Typically, a company will allow you to vote in one or more of the following ways:

  • In person, you may attend the annual shareholder meeting and vote at the meeting. The materials you receive will describe what you must do to attend and vote, as well as the time, location, and date of the meeting.
  • By mail, you may vote by filling out a paper proxy card if you are a registered owner or, if you are a beneficial owner, a voting instruction form.
  • By phone, most companies provide a telephone number in the proxy materials through which you can vote. You will be prompted to vote using the control number provided in your materials.
  • Over the Internet, if the company has provided that option. The materials will provide a website and control number for you to use to vote.

How can I attend the annual meeting and vote in person?

Shareholders who are registered on the official books of the company on the record date are entitled to attend a shareholder meeting and will receive materials permitting attendance. These investors are generally referred to as registered or record owners.

If you hold securities through a broker-dealer or bank as a beneficial owner, your broker will generally have a process to give you the right to attend the meeting and participate in it on request. For information on how beneficial owners can cast their own votes, rather than voting through a broker, click here.

Can I change my vote after I have submitted it?

Yes, but the change must be submitted in time to be recorded by the company and before the close of the election. Companies are required to record the last completed proxy prior to the close of the election. Registered owners should contact the company to determine the time the polls close, and beneficial owners should contact their broker to determine how and when changes must be submitted.

What do "for," "against," "abstain" and "withhold" mean on the proxy card or voter instruction form?

Depending on what you are voting on, the proxy card or voting instruction form gives you a choice of voting "for," "against," or "abstain," or "for" or "withhold." Here is an explanation of the differences:

Election of directors: Generally, company bylaws or other corporate documents establish how directors are elected. There are two main ways to elect directors: by plurality vote or majority vote.

A "plurality vote" means that the winning candidate only needs to get more votes than a competing candidate. If a director runs unopposed, he or she only needs one vote to be elected, so an "against" vote is meaningless. Because of this, shareholders have the option to express dissatisfaction with a candidate by indicating that they wish to "withhold" authority to vote their shares in favor of the candidate. A substantial number of "withhold" votes will not prevent a candidate from getting elected, but it can sometimes influence future decisions by the board of directors concerning director nominees.

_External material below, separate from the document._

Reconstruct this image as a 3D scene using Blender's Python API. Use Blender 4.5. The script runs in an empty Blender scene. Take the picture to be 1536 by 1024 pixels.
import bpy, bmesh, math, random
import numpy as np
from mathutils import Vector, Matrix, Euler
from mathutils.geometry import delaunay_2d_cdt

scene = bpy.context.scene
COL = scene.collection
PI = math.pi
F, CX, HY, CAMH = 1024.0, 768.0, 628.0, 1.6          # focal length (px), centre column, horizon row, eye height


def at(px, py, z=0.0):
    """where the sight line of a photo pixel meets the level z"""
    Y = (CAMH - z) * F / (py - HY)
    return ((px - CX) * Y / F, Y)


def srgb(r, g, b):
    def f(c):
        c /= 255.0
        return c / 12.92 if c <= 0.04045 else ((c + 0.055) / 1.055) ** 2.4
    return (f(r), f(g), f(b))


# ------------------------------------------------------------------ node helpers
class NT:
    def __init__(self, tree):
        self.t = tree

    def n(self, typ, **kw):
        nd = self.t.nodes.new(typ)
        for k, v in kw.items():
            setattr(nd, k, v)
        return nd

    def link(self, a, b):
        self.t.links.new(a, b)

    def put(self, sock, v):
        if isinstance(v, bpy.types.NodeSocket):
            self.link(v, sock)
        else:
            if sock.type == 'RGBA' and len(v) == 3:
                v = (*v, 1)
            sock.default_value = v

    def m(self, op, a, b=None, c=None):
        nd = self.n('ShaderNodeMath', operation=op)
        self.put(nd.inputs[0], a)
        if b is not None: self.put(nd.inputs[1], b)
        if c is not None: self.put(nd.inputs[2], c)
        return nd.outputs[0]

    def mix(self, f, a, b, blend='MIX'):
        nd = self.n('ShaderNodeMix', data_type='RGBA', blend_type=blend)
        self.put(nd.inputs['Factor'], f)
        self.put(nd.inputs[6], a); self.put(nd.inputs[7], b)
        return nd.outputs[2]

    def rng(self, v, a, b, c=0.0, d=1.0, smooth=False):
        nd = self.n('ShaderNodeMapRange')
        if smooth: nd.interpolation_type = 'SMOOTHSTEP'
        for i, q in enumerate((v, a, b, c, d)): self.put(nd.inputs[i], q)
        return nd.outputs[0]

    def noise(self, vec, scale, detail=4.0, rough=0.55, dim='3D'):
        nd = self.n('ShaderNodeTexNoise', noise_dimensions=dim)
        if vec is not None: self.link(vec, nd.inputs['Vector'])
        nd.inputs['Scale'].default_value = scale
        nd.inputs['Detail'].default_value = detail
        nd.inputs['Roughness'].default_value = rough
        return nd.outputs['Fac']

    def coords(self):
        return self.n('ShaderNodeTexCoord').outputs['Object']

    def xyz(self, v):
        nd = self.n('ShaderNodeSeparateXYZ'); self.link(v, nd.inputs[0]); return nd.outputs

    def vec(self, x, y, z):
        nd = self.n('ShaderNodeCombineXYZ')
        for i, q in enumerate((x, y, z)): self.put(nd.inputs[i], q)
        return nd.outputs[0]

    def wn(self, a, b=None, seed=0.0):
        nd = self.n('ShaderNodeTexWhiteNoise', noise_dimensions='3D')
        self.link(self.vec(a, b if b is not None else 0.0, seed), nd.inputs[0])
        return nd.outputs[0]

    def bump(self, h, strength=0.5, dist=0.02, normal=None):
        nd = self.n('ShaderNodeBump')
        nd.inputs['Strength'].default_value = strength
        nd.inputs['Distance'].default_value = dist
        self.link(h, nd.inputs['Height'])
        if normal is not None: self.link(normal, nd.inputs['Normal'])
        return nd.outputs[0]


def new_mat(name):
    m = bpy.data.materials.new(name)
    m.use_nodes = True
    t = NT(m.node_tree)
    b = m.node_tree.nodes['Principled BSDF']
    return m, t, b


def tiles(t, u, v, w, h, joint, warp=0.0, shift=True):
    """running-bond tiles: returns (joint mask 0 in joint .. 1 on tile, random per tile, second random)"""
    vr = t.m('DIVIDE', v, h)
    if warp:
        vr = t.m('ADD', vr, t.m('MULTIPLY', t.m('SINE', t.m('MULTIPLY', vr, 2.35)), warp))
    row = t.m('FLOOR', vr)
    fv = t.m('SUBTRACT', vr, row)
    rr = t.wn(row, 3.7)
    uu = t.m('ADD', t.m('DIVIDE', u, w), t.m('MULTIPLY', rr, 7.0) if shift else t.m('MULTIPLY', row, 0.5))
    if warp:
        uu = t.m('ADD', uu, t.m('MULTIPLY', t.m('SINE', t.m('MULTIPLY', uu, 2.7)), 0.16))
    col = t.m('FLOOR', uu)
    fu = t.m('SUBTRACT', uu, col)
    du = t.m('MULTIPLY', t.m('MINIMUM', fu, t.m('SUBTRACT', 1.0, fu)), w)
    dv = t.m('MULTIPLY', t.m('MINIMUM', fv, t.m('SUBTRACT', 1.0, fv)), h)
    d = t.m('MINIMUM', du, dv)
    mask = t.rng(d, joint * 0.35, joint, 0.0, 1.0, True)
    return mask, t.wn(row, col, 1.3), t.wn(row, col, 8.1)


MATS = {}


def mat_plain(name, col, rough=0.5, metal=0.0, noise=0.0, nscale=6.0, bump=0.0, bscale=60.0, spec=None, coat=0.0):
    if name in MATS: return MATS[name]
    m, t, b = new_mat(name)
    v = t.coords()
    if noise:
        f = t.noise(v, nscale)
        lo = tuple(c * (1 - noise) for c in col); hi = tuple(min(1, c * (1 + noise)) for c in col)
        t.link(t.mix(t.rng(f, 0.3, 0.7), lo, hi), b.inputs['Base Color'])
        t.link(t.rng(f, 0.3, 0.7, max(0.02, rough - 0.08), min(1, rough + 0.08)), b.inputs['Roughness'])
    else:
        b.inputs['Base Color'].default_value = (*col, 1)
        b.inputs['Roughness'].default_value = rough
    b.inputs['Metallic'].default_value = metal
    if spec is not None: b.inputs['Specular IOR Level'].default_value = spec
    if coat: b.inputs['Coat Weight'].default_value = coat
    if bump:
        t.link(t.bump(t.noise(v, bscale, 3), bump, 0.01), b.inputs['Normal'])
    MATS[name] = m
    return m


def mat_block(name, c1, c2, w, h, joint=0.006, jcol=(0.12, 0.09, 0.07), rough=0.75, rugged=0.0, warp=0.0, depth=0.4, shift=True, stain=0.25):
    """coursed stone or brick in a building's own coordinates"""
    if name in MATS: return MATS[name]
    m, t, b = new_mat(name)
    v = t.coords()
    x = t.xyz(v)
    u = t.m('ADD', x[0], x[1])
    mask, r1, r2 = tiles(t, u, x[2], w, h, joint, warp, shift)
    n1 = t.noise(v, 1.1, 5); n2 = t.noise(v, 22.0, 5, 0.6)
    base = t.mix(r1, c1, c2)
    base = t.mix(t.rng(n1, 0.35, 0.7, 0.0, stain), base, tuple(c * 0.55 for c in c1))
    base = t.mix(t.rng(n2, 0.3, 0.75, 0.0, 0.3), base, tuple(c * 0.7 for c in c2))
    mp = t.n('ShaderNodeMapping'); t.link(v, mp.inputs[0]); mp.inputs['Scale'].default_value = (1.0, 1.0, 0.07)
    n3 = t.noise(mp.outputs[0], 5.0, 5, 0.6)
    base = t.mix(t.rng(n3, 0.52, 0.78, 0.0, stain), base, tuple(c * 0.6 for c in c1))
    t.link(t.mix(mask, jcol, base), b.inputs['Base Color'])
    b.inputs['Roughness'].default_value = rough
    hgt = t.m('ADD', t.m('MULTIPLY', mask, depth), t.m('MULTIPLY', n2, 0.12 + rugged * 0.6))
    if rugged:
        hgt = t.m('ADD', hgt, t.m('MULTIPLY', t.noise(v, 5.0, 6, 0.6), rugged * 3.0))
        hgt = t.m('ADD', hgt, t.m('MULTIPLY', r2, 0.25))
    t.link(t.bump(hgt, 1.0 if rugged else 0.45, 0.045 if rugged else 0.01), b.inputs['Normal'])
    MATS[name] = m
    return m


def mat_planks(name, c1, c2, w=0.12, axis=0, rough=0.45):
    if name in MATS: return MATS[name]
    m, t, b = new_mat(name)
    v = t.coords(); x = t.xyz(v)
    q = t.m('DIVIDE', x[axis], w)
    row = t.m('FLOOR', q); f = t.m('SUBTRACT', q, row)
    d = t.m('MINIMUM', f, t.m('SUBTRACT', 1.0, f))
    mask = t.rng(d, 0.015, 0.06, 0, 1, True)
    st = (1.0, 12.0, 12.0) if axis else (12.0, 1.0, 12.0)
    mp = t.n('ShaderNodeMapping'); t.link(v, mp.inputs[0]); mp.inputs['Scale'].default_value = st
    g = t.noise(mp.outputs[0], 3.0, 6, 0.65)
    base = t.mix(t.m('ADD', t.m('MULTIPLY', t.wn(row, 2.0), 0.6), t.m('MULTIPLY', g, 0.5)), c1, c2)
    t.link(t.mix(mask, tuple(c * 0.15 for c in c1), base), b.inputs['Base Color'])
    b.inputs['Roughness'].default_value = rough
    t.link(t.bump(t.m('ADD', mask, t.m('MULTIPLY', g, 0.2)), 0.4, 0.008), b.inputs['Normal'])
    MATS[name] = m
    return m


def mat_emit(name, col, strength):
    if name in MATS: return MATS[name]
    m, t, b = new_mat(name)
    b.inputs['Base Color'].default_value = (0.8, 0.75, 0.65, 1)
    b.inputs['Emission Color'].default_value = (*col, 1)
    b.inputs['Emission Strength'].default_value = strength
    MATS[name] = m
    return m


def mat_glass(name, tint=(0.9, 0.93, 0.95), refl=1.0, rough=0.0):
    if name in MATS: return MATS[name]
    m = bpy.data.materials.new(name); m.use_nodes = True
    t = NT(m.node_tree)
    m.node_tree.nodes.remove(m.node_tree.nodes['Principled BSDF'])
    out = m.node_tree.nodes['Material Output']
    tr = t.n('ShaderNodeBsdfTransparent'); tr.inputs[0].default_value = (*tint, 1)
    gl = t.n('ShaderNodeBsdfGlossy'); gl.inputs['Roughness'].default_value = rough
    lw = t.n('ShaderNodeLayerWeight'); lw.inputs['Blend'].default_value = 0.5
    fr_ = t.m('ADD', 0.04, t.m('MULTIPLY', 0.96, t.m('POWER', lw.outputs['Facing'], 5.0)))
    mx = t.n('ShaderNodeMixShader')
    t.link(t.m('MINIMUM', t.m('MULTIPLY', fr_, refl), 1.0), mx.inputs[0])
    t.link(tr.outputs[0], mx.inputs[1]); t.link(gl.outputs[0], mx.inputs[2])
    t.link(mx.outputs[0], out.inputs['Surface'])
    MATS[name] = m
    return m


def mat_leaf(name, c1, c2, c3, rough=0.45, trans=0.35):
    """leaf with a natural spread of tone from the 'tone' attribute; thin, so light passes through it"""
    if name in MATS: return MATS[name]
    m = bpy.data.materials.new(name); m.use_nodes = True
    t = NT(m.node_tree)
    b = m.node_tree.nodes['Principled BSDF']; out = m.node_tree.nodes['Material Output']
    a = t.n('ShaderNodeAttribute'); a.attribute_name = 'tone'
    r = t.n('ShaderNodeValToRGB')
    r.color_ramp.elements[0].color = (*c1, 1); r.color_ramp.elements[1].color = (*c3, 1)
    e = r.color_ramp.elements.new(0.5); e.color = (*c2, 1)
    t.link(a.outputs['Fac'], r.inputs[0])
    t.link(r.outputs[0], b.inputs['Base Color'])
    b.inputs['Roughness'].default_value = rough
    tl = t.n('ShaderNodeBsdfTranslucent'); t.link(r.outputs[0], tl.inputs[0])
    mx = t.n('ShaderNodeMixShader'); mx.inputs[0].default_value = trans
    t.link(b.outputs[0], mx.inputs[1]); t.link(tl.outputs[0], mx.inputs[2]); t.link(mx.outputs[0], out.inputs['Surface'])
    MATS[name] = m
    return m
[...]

A "majority vote" means that directors are elected only if they receive a majority of the shares voting or present at the meeting. In this case, you have the choice of voting "for" each nominee, "against" each nominee, or you can "abstain" from voting your shares. An "abstain" vote may or may not affect a director's election. Each company must disclose how "abstain" or "withhold" votes affect an election in its proxy statement. This information is often found toward the beginning of the proxy statement under a heading such as "Votes Required to Adopt a Proposal" or "How Your Votes Are Counted."

Proposals other than an election of directors: Matters other than voting on the election of directors, like voting on shareholder proposals, are typically approved by a vote of a majority of the shares voting or present at the meeting. In this situation, you are usually given the choice to vote your shares "for" or "against" a proposal, or to "abstain" from voting on it. Again, the effect of an "abstain" vote may depend on the specific voting rule that applies. The company's proxy statement should disclose the effect of an abstain vote.

The Office of Investor Education and Advocacy has provided this information as a service to investors. It is neither a legal interpretation nor a statement of SEC policy. If you have questions concerning the meaning or application of a particular law or rule, please consult with an attorney who specializes in securities law.